4. Trim your hedges. Maybe you trimmed them yesterday. Maybe you were planning to trim them tomorrow. Don't wait! It's Earth Day, and that gawlderned shrubbery is producing carbon dioxide non-stop. If you trim it, you will wound it, and it will take time to heal, and in the interim, the trimmings will be in a dumpster where they belong, cycling oxygen and carbon dioxide no more.
5. Take a long, hot shower. That water might go to nourishing plants, or farting cows, or some other nefarious purpose, rather than down into the sewers where it belongs. Israelis believe in using gray water for agriculture, which is why those fiends must be stopped! All agriculture does is feed humans and animals, whose carbon footprints are too big as it is. Oppressing Palestinians is the very least of the evil that Israel does. Those Jooos! are making a dessert bloom, and keep on coming up with new ways to increase their yields, both qualitatively and quantitatively.
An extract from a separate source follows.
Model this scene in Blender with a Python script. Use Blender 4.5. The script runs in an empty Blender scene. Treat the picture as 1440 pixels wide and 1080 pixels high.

They are hunting tilapia fish into extinction! Down with Zionism. Take a long, hot shower. That'll show them. Or take a cold shower to avoid getting randy and making more babies.
This is just my top five list. Feel free to add to it.
What We Can Do For Earth Day
Burn a pile of tires.
I’m going to ride my motorcycle, and my Dodge Ram 1500 and my Lincoln Town Car V8................
Read “The Neglected Sun”. That tells you what the left won’t: the influence of the Sun on the climate.
Charge all my batteries?
You mean oxygen?........................
Earth day??!?!? Thought it was national jelly bean day!!!! so many important holidays, so few days....
KYPD
Punch a liberal.
Release an EPA acid mine drainage holding pond into a river.
POTUS should have taken his opportunity to suggest the hypocrisy of all those who spout off to us about global warming.
He could have mentioned that many of them continue to fly all over the world for conferences that could be done as webinars and that many of them have homes which leave a larger “carbon footprint” than should be allowed among the working class.
ETC
I’m trying to breath less.... little lightheaded here....
Hmmm, Im thinking enjoy a couple roasted spotted owl breasts for dinner.
Will be driving my Mercedes S550 twin turbo V8 with the sunroof open so the AC can help stop global warming. Just doing my part.
For Earth Day I put on 100 miles in my 3/4 ton truck, Rode my 2 Stroke Motorcycle, Flew my Gas Guzzling Airplane, and when I go home I will ride my Dirt Bike to loosen up dear old mother earth, might even run the tractor for a few minutes to get the necessary soot.
BALLS to one leading climate scientist.
I gonna eat a Yuge vat of beans toot Happy Earth Day:-)
The executive director of the Sierra Club should resign in shame and disgrace. Our air and water is cleaner than ever! Check it out yourself.
Furthermore, President Trump is taking action to remove the plastics contaminating our oceans. Trump has done more for our environment that all previous presidents combined.
Its a great day for a plateful of grilled delta smelts!
Also its the kind of day in SoCal where you can run the heater at night and switch to the a/c during the day!
I think Ill put two illegal plastic straws in my drink. And maybe laugh at any turtles I see.
CO2 is plant food. They take in CO2 and give us oxygen. We would not be alive without CO2, because the plants would not have created oxygen.